--- Start ---

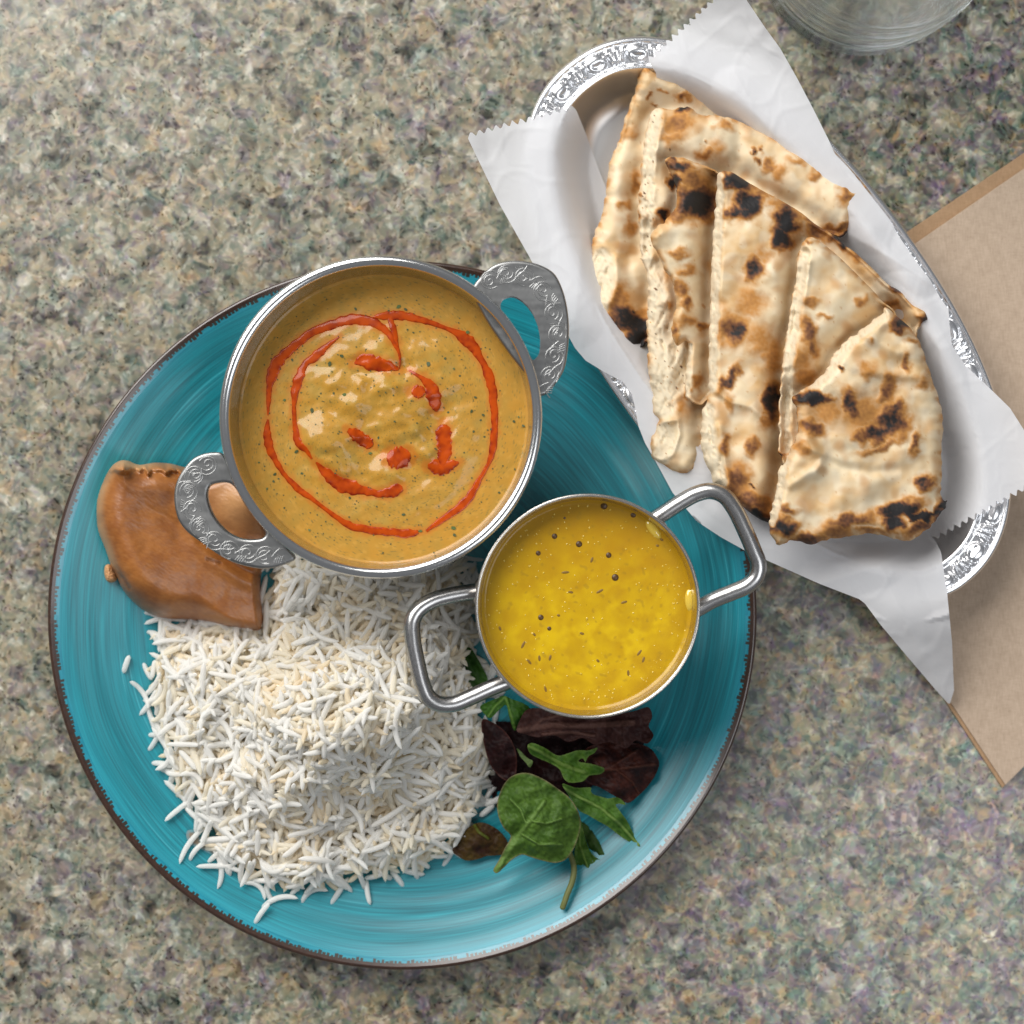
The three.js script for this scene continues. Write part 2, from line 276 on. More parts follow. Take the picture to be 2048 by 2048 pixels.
{
  const N = 1500, raw = [], c = Math.cos(TR.ang), s = Math.sin(TR.ang);
  for (let i = 0; i < N; i++) { const t = (i / N) * 2 * Math.PI, e = 2 / trayN(Math.cos(t), Math.sin(t)), u = TR.a * Math.sign(Math.cos(t)) * Math.abs(Math.cos(t)) ** e, v = TR.b * Math.sign(Math.sin(t)) * Math.abs(Math.sin(t)) ** e; raw.push([TR.x + u * c - v * s, TR.y + u * s + v * c]); }
  const cum = [0]; for (let i = 1; i <= N; i++) { const a = raw[i - 1], b = raw[i % N]; cum.push(cum[i - 1] + Math.hypot(a[0] - b[0], a[1] - b[1])); }
  const M = 1700, P = [], total = cum[N]; let k = 0;
  for (let i = 0; i < M; i++) { const L = (i / M) * total; while (cum[k + 1] < L) k++; const f = (L - cum[k]) / (cum[k + 1] - cum[k]), a = raw[k], b = raw[(k + 1) % N]; P.push([mix(a[0], b[0], f), mix(a[1], b[1], f)]); }
  const nor = P.map((_, i) => { let tx = 0, ty = 0; for (let w = 1; w <= 6; w++) { const a = P[(i - w + M) % M], b = P[(i + w) % M]; tx += b[0] - a[0]; ty += b[1] - a[1]; } const l = Math.hypot(tx, ty); return [-ty / l, tx / l]; });
  const per = total / Math.round(total / 100);
  const relief = (i, w) => {                                  // leaves, fingers and beads hammered into the rim
    const L = (i / M) * total, u = (L / per) % 1, edge = sst(0, 0.1, w) * (1 - sst(0.9, 1, w)); let h = 0;
    const e = Math.hypot((u - 0.27 - 0.06 * (w - 0.5)) / 0.25, (w - 0.5) / 0.46);
    h = Math.max(h, 0.0016 * Math.sqrt(Math.max(0, 1 - e * e)) - 0.0010 * sst(0.2, 0.62, 1 - e) * sst(0.35, 0.7, w));
    for (const [q, sl, len] of [[0.62, 0.12, 0.42], [0.77, 0.0, 0.48], [0.92, -0.12, 0.42]]) {
      const d = (u - q - sl * (w - 0.5)) / 0.058, f = 1 - Math.abs(w - 0.5) / len; if (f > 0) h = Math.max(h, 0.0014 * Math.sqrt(Math.max(0, 1 - d * d)) * Math.min(1, f * 2.4));
    }
    return h * edge;
  };
  const rows = [];
  const add = (o, y, f) => rows.push([o, y, f]);
  add(3, 0.0225); add(0, 0.0238); add(1.5, 0.0252); add(5, 0.0260); add(9, 0.0258); add(12, 0.0252);
  for (let q = 0; q <= 16; q++) { const w = q / 16; add(13 + w * 40, 0.0250 - 0.0012 * w, (i) => relief(i, w)); }
  add(55, 0.0240); add(58, 0.0250); add(61, 0.0254); add(64, 0.0250);
  const rimRows = rows.length;
  add(67, 0.0243); add(72, 0.0225); add(80, 0.0192); add(92, 0.0145); add(104, 0.0105); add(116, 0.0082); add(130, 0.0068); add(145, 0.0062);
  const build = (from, to, fill) => {
    const pos = [], idx = [];
    for (let j = from; j < to; j++) for (let i = 0; i < M; i++) { const [o, y, f] = rows[j], h = y + (f ? f(i) : 0), p = at(P[i][0] + nor[i][0] * o, P[i][1] + nor[i][1] * o, h); pos.push(p.x, h, p.z); }
    let R = to - from;
    if (fill) { for (const f of [0.8, 0.5, 0.2, 0.02]) { for (let i = 0; i < M; i++) { const o = rows[to - 1][0], p = at(mix(TR.x, P[i][0] + nor[i][0] * o, f), mix(TR.y, P[i][1] + nor[i][1] * o, f), 0.006); pos.push(p.x, 0.006, p.z); } R++; } }
    for (let j = 0; j < R - 1; j++) for (let i = 0; i < M; i++) { const a = j * M + i, b = j * M + (i + 1) % M; idx.push(a, b, a + M, b, b + M, a + M); }
    const g = new THREE.BufferGeometry(); g.setAttribute('position', new THREE.Float32BufferAttribute(pos, 3)); g.setIndex(idx); g.computeVertexNormals(); return g;
  };
  const silver = std({ color: lin(0.93, 0.93, 0.94), metalness: 1, roughness: 0.27 });
  const t = thing('serving_tray', at(TR.x, TR.y, 0), 'oval silver serving tray with embossed leaf rim holding the bread', 'tray');
  part(t, 'embossed_rim', build(0, rimRows, false), silver).userData.label = 'bright rim embossed with leaves and scrolls';
  part(t, 'basin', build(rimRows - 1, rows.length, true), std({ color: lin(0.80, 0.78, 0.76), metalness: 1, roughness: 0.38 }));
}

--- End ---

• **WORK TO COMPLETE**:
In your copy of the listing above, reproduce each line exactly and omit all pictures.

• **RESULT OF THIS TASK**:
The three.js script for this scene continues. Write part 2, from line 276 on. More parts follow. Take the picture to be 2048 by 2048 pixels.
{
  const N = 1500, raw = [], c = Math.cos(TR.ang), s = Math.sin(TR.ang);
  for (let i = 0; i < N; i++) { const t = (i / N) * 2 * Math.PI, e = 2 / trayN(Math.cos(t), Math.sin(t)), u = TR.a * Math.sign(Math.cos(t)) * Math.abs(Math.cos(t)) ** e, v = TR.b * Math.sign(Math.sin(t)) * Math.abs(Math.sin(t)) ** e; raw.push([TR.x + u * c - v * s, TR.y + u * s + v * c]); }
  const cum = [0]; for (let i = 1; i <= N; i++) { const a = raw[i - 1], b = raw[i % N]; cum.push(cum[i - 1] + Math.hypot(a[0] - b[0], a[1] - b[1])); }
  const M = 1700, P = [], total = cum[N]; let k = 0;
  for (let i = 0; i < M; i++) { const L = (i / M) * total; while (cum[k + 1] < L) k++; const f = (L - cum[k]) / (cum[k + 1] - cum[k]), a = raw[k], b = raw[(k + 1) % N]; P.push([mix(a[0], b[0], f), mix(a[1], b[1], f)]); }
  const nor = P.map((_, i) => { let tx = 0, ty = 0; for (let w = 1; w <= 6; w++) { const a = P[(i - w + M) % M], b = P[(i + w) % M]; tx += b[0] - a[0]; ty += b[1] - a[1]; } const l = Math.hypot(tx, ty); return [-ty / l, tx / l]; });
  const per = total / Math.round(total / 100);
  const relief = (i, w) => {                                  // leaves, fingers and beads hammered into the rim
    const L = (i / M) * total, u = (L / per) % 1, edge = sst(0, 0.1, w) * (1 - sst(0.9, 1, w)); let h = 0;
    const e = Math.hypot((u - 0.27 - 0.06 * (w - 0.5)) / 0.25, (w - 0.5) / 0.46);
    h = Math.max(h, 0.0016 * Math.sqrt(Math.max(0, 1 - e * e)) - 0.0010 * sst(0.2, 0.62, 1 - e) * sst(0.35, 0.7, w));
    for (const [q, sl, len] of [[0.62, 0.12, 0.42], [0.77, 0.0, 0.48], [0.92, -0.12, 0.42]]) {
      const d = (u - q - sl * (w - 0.5)) / 0.058, f = 1 - Math.abs(w - 0.5) / len; if (f > 0) h = Math.max(h, 0.0014 * Math.sqrt(Math.max(0, 1 - d * d)) * Math.min(1, f * 2.4));
    }
    return h * edge;
  };
  const rows = [];
  const add = (o, y, f) => rows.push([o, y, f]);
  add(3, 0.0225); add(0, 0.0238); add(1.5, 0.0252); add(5, 0.0260); add(9, 0.0258); add(12, 0.0252);
  for (let q = 0; q <= 16; q++) { const w = q / 16; add(13 + w * 40, 0.0250 - 0.0012 * w, (i) => relief(i, w)); }
  add(55, 0.0240); add(58, 0.0250); add(61, 0.0254); add(64, 0.0250);
  const rimRows = rows.length;
  add(67, 0.0243); add(72, 0.0225); add(80, 0.0192); add(92, 0.0145); add(104, 0.0105); add(116, 0.0082); add(130, 0.0068); add(145, 0.0062);
  const build = (from, to, fill) => {
    const pos = [], idx = [];
    for (let j = from; j < to; j++) for (let i = 0; i < M; i++) { const [o, y, f] = rows[j], h = y + (f ? f(i) : 0), p = at(P[i][0] + nor[i][0] * o, P[i][1] + nor[i][1] * o, h); pos.push(p.x, h, p.z); }
    let R = to - from;
    if (fill) { for (const f of [0.8, 0.5, 0.2, 0.02]) { for (let i = 0; i < M; i++) { const o = rows[to - 1][0], p = at(mix(TR.x, P[i][0] + nor[i][0] * o, f), mix(TR.y, P[i][1] + nor[i][1] * o, f), 0.006); pos.push(p.x, 0.006, p.z); } R++; } }
    for (let j = 0; j < R - 1; j++) for (let i = 0; i < M; i++) { const a = j * M + i, b = j * M + (i + 1) % M; idx.push(a, b, a + M, b, b + M, a + M); }
    const g = new THREE.BufferGeometry(); g.setAttribute('position', new THREE.Float32BufferAttribute(pos, 3)); g.setIndex(idx); g.computeVertexNormals(); return g;
  };
  const silver = std({ color: lin(0.93, 0.93, 0.94), metalness: 1, roughness: 0.27 });
  const t = thing('serving_tray', at(TR.x, TR.y, 0), 'oval silver serving tray with embossed leaf rim holding the bread', 'tray');
  part(t, 'embossed_rim', build(0, rimRows, false), silver).userData.label = 'bright rim embossed with leaves and scrolls';
  part(t, 'basin', build(rimRows - 1, rows.length, true), std({ color: lin(0.80, 0.78, 0.76), metalness: 1, roughness: 0.38 }));
}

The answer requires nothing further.